2 files changed, 6 insertions, 6 deletions

diff --git a/theories/Relations/Operators_Properties.v b/theories/Relations/Operators_Properties.v
index 22582f75d..2ced22298 100644
--- a/theories/Relations/Operators_Properties.v
+++ b/theories/Relations/Operators_Properties.v
@@ -70,7 +70,7 @@ Section Properties.
       apply Build_equivalence.
       exact (rst_refl A R).
       exact (rst_trans A R).
-      exact (fun x y => rst_sym A R y x).
+      exact (rst_sym A R).
     Qed.
 
     (** Idempotency of the reflexive-symmetric-transitive closure operator *)
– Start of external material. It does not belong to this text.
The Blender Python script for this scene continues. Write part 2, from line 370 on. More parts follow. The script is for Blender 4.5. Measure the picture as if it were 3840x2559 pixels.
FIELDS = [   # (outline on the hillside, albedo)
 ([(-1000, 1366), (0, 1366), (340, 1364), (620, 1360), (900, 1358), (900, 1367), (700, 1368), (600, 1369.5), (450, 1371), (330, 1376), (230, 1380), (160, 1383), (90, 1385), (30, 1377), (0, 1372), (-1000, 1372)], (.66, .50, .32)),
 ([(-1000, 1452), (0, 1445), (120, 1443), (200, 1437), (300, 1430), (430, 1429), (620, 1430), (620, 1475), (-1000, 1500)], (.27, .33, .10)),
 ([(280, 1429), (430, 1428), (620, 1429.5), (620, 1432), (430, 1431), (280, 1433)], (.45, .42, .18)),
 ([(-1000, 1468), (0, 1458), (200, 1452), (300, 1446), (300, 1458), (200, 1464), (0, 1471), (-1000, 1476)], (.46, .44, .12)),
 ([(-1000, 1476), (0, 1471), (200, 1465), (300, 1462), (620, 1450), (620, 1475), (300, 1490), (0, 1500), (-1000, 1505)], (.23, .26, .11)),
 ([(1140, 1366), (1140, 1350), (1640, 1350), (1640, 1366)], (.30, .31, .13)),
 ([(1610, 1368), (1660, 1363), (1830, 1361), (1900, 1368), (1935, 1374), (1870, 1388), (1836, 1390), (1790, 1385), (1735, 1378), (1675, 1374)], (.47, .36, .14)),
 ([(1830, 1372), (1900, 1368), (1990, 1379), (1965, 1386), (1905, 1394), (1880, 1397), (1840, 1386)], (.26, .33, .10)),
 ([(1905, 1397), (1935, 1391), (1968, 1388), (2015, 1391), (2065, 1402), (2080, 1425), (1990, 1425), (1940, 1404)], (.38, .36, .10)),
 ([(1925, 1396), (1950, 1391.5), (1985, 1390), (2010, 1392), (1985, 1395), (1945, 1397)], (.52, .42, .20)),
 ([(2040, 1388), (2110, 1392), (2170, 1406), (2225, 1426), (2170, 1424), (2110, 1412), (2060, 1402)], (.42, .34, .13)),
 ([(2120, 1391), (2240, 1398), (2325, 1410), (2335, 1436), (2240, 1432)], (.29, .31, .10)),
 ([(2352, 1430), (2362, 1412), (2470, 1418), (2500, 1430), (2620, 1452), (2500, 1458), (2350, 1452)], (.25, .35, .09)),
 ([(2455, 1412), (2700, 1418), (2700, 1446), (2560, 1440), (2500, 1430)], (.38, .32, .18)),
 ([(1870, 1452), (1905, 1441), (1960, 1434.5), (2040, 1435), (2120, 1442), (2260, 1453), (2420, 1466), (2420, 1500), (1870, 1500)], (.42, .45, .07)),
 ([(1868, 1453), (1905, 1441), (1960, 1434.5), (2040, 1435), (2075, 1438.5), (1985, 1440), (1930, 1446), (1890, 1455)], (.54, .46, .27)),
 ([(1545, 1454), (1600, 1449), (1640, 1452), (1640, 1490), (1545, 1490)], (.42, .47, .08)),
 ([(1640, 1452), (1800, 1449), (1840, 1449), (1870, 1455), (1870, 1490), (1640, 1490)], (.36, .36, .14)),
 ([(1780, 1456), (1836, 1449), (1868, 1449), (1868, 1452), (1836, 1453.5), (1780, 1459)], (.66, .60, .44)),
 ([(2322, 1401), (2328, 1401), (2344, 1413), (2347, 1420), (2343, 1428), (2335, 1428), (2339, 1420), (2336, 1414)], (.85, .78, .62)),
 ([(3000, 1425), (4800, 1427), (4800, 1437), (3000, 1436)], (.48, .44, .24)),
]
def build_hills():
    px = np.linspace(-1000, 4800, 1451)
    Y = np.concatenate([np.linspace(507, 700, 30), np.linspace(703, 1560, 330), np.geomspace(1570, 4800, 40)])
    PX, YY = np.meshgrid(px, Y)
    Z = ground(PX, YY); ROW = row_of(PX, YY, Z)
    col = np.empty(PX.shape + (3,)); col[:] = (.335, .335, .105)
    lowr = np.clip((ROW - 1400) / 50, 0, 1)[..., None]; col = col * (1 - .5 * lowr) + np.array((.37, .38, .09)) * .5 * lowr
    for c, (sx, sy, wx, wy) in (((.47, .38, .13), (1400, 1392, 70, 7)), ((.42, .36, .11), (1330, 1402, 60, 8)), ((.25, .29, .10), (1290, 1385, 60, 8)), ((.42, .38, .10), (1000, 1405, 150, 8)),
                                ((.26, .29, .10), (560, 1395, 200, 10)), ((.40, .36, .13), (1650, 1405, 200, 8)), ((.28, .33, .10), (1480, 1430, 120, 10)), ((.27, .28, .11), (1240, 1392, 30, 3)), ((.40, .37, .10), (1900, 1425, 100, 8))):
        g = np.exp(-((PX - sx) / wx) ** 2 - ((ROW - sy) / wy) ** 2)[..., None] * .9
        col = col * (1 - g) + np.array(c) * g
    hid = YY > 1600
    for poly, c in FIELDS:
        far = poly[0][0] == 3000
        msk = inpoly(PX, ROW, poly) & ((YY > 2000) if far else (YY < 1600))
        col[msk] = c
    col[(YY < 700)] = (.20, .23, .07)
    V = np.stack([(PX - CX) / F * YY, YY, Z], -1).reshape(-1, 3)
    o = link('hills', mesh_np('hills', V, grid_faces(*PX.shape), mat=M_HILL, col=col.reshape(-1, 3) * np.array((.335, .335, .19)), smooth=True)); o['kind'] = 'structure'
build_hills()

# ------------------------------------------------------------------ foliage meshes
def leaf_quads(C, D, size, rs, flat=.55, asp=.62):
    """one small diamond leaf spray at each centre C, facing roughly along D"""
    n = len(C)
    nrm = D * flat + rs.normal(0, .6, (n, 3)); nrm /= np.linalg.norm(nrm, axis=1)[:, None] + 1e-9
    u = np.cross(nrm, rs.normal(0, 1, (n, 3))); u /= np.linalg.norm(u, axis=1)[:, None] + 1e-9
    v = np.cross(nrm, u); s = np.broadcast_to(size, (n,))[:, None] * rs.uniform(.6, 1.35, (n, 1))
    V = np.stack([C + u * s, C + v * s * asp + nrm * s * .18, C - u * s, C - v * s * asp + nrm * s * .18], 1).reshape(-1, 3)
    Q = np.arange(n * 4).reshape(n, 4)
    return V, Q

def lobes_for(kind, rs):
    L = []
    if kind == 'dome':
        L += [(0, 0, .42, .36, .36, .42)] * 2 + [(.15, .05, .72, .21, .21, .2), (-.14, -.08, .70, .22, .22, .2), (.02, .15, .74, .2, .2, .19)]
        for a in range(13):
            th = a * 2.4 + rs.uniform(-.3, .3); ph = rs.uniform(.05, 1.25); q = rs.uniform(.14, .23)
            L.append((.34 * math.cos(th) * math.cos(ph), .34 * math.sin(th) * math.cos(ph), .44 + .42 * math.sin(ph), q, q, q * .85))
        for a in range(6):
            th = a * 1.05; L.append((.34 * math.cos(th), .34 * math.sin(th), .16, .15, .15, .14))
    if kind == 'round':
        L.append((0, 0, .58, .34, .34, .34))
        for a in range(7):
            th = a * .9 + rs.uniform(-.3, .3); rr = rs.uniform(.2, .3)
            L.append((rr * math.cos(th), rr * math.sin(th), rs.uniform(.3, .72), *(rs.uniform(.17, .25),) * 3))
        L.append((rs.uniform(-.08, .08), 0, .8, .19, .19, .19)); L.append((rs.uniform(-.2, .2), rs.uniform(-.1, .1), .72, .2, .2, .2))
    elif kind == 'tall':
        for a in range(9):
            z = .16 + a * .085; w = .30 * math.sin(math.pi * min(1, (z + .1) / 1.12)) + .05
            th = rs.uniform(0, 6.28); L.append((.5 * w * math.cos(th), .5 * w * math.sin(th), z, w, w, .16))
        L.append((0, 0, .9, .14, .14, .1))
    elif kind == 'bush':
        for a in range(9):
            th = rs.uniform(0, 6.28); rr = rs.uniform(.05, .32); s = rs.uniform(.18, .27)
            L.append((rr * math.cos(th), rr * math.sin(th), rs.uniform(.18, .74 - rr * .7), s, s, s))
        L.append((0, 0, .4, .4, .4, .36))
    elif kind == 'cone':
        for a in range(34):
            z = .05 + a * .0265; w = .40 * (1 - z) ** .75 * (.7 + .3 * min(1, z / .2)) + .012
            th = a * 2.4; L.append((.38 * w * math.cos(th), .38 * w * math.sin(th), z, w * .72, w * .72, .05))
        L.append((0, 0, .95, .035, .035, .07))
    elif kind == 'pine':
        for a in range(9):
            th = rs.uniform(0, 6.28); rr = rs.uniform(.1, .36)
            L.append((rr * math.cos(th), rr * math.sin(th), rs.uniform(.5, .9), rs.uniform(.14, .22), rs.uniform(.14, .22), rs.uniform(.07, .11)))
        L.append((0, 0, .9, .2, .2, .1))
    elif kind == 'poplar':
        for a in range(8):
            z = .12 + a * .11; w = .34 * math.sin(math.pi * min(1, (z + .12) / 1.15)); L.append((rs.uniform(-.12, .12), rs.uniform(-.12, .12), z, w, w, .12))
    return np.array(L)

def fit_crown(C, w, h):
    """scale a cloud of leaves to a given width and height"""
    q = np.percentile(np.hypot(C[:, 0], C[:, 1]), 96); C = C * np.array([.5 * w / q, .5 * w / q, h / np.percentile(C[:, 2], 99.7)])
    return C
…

diff --git a/theories/Relations/Relation_Operators.v b/theories/Relations/Relation_Operators.v
index 2793da5b1..eec3f8ebd 100644
--- a/theories/Relations/Relation_Operators.v
+++ b/theories/Relations/Relation_Operators.v
@@ -85,11 +85,11 @@ Section Reflexive_Symetric_Transitive_Closure.
   
   (** Definition by direct reflexive-symmetric-transitive closure *)
 
-  Inductive clos_refl_sym_trans (x:A) : A -> Prop :=
-    | rst_step (y:A) : R x y -> clos_refl_sym_trans x y
-    | rst_refl : clos_refl_sym_trans x x
-    | rst_sym (y:A) : clos_refl_sym_trans y x -> clos_refl_sym_trans x y
-    | rst_trans (y z:A) :
+  Inductive clos_refl_sym_trans : relation A :=
+    | rst_step (x y:A) : R x y -> clos_refl_sym_trans x y
+    | rst_refl (x:A) : clos_refl_sym_trans x x
+    | rst_sym (x y:A) : clos_refl_sym_trans x y -> clos_refl_sym_trans y x
+    | rst_trans (x y z:A) :
         clos_refl_sym_trans x y ->
         clos_refl_sym_trans y z -> clos_refl_sym_trans x z.